Architectural anchor for gaming. Maps multi-component works, performer voice/mocap consent, user-generated content, and AI-generated assets onto existing framework fields. Four workstreams queued for design.

Document: CIP Gaming Vertical — Architectural AnchorVersion: v3.81Status: Anchor published — workstreams queued
§1

Why gaming warrants treatment

A game is a paradigmatic multi-component work — code, art, music, characters and worlds, plus voice and motion-capture performances — wrapped around large volumes of user-generated content. Games aggregate more distinct rights layers than almost any other medium: copyright in code, art and music; character and world IP; and performers’ rights in voice and motion-capture work. On top of that sits user-generated content — mods, custom levels, in-game creations — whose rights are usually governed by platform terms rather than the studio alone. Generative AI enters as AI-generated in-game assets, AI-driven characters, and tools that remix existing game content.

§2

How existing CIP fields apply

Component Rights Architecture already fits a multi-layer work like a game. NILP covers voice and motion-capture performers. Source-material records assets that draw on prior work, and output-provenance flags AI-generated assets. Output-licence and the CDR carry use terms and lineage.
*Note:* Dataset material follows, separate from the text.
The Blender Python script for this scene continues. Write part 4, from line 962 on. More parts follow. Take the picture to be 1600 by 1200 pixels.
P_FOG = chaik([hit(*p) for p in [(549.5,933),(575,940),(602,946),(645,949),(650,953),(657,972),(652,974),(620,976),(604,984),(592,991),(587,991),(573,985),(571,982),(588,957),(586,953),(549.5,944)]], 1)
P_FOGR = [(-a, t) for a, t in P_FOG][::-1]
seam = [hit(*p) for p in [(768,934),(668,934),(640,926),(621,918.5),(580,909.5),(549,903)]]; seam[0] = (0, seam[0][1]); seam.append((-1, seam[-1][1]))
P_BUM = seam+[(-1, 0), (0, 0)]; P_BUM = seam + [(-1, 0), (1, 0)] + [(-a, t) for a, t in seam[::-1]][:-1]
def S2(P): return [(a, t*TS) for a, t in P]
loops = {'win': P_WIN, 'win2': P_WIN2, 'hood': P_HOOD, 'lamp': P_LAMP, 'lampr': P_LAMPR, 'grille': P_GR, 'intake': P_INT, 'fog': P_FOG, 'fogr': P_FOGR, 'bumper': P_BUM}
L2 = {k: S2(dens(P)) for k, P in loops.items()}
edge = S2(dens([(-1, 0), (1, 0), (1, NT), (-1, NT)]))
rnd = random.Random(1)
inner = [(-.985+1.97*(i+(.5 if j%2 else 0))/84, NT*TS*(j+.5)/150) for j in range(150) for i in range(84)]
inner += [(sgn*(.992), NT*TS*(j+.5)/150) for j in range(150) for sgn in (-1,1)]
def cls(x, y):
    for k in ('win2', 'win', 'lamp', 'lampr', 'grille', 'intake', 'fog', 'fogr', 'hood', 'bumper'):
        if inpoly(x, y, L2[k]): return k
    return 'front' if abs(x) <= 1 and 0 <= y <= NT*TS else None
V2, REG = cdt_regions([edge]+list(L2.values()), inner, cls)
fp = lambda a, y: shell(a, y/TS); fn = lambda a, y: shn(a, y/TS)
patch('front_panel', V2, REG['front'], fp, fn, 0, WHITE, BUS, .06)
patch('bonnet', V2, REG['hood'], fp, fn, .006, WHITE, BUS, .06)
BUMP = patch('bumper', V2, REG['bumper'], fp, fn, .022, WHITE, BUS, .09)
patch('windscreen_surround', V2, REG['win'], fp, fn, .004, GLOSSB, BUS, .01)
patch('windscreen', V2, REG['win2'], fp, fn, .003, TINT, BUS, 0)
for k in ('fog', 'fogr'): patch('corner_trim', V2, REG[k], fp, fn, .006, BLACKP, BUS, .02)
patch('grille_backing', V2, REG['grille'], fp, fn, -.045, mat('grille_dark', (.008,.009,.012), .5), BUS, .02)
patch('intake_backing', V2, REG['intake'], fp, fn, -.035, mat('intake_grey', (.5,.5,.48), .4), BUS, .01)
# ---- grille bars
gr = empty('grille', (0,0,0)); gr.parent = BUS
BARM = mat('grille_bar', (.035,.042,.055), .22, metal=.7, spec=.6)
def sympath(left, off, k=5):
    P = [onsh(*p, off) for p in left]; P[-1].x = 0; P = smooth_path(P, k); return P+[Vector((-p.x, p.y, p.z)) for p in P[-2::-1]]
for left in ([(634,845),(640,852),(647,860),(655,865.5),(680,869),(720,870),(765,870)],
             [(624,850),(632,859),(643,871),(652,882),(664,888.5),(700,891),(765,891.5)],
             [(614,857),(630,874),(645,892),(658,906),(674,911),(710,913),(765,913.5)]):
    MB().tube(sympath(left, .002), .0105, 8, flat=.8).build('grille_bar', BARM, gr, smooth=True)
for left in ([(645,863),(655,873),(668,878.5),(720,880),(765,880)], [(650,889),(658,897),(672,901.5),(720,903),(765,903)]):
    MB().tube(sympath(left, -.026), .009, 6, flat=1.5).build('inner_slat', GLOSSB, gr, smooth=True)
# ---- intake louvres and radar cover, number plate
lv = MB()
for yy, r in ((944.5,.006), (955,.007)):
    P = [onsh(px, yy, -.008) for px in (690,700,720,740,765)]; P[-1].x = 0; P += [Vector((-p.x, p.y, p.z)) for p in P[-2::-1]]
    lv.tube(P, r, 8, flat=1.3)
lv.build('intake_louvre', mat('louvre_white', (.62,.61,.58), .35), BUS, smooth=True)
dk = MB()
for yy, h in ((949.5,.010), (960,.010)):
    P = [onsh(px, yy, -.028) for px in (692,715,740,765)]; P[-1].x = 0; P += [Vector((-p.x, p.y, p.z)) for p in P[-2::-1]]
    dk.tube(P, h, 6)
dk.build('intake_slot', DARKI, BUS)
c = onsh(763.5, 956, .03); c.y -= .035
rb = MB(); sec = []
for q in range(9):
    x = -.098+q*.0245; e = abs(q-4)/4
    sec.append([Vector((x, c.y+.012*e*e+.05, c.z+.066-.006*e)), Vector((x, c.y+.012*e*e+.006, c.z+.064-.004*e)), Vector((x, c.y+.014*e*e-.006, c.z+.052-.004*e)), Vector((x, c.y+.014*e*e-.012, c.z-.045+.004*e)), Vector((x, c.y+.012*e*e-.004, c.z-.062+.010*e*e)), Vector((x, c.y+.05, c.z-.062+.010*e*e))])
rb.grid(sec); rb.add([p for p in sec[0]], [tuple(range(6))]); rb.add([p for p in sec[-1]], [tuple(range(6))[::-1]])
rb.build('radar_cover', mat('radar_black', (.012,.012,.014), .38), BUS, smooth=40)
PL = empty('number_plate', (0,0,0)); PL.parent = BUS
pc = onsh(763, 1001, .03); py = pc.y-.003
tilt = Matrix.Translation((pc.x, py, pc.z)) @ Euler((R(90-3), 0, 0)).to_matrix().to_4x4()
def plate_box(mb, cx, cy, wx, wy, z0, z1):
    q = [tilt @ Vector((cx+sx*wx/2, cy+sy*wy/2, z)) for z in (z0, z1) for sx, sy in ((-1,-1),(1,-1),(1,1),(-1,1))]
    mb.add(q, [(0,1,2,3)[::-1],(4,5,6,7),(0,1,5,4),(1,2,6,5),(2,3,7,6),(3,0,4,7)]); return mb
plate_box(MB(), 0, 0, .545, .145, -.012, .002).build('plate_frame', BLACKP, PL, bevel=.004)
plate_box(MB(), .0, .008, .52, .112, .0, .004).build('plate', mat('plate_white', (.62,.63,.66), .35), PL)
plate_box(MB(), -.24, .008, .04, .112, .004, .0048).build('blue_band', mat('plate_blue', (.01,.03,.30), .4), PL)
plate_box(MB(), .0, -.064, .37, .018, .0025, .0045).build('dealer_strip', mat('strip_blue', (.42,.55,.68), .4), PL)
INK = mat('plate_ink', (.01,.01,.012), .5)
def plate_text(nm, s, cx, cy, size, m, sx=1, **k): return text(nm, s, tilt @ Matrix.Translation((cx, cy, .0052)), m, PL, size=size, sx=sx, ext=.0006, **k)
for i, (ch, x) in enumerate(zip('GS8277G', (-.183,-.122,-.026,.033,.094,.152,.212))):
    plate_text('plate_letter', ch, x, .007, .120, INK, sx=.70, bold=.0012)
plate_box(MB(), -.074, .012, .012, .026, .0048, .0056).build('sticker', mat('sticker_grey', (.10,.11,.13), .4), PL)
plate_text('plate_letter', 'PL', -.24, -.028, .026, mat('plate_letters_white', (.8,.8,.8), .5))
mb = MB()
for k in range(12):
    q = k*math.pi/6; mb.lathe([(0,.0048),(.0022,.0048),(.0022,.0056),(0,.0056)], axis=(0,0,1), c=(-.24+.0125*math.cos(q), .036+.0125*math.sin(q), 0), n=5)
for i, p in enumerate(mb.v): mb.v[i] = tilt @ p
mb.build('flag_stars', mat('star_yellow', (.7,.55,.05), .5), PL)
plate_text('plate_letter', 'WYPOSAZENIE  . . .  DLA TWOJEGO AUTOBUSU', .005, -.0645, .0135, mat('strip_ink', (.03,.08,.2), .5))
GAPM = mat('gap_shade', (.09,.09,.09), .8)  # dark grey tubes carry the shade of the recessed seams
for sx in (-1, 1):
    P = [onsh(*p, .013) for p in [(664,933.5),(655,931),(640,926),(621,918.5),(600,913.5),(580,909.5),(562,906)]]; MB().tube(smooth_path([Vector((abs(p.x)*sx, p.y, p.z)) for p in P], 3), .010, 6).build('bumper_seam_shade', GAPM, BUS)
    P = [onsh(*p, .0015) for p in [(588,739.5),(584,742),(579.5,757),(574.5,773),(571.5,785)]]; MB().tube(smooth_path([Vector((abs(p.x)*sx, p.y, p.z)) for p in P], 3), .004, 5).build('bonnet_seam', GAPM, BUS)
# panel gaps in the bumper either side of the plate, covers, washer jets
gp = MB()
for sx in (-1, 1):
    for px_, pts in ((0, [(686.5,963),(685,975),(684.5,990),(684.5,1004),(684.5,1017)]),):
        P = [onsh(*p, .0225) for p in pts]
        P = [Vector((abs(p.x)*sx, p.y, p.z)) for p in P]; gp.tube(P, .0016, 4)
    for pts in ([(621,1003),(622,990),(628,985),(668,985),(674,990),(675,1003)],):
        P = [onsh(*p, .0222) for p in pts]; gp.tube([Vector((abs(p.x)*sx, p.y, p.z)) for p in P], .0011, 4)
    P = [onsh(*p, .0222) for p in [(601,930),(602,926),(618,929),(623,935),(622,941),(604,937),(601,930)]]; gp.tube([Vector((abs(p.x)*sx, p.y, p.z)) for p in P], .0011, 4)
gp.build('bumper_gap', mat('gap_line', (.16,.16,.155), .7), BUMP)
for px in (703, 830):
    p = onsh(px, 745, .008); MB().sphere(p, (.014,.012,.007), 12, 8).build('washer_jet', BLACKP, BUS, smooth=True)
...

The gap is structure for user-generated content and performer consent at scale.

§3

Workstreams queued for design

1 — User-generated-content rights declaration (QUEUED): how mods and player creations inherit, or depart from, the studio’s rights position. 2 — Performer consent at scale (QUEUED): machine-readable voice and motion-capture consent across large casts. 3 — AI-generated-asset disclosure (QUEUED): declaring which in-game assets are AI-generated and on what terms. 4 — Streaming / derivative permissions (QUEUED): the position on let’s-plays, clips and other derivative uses.

§4

Scope and limitations

Legal references on this page are to well-established general doctrines only — no specific statutes, section numbers, dates, or figures are asserted. Qualified counsel should review before any of this is treated as authoritative. The field families listed above are not yet specified.

§5

Cross-references

Component Rights Architecture (v3.4) for multi-layer structure. NILP Architecture for performer consent. Output-Provenance Architecture (v3.17) for AI-generated assets. cip.md Generator for operator declarations.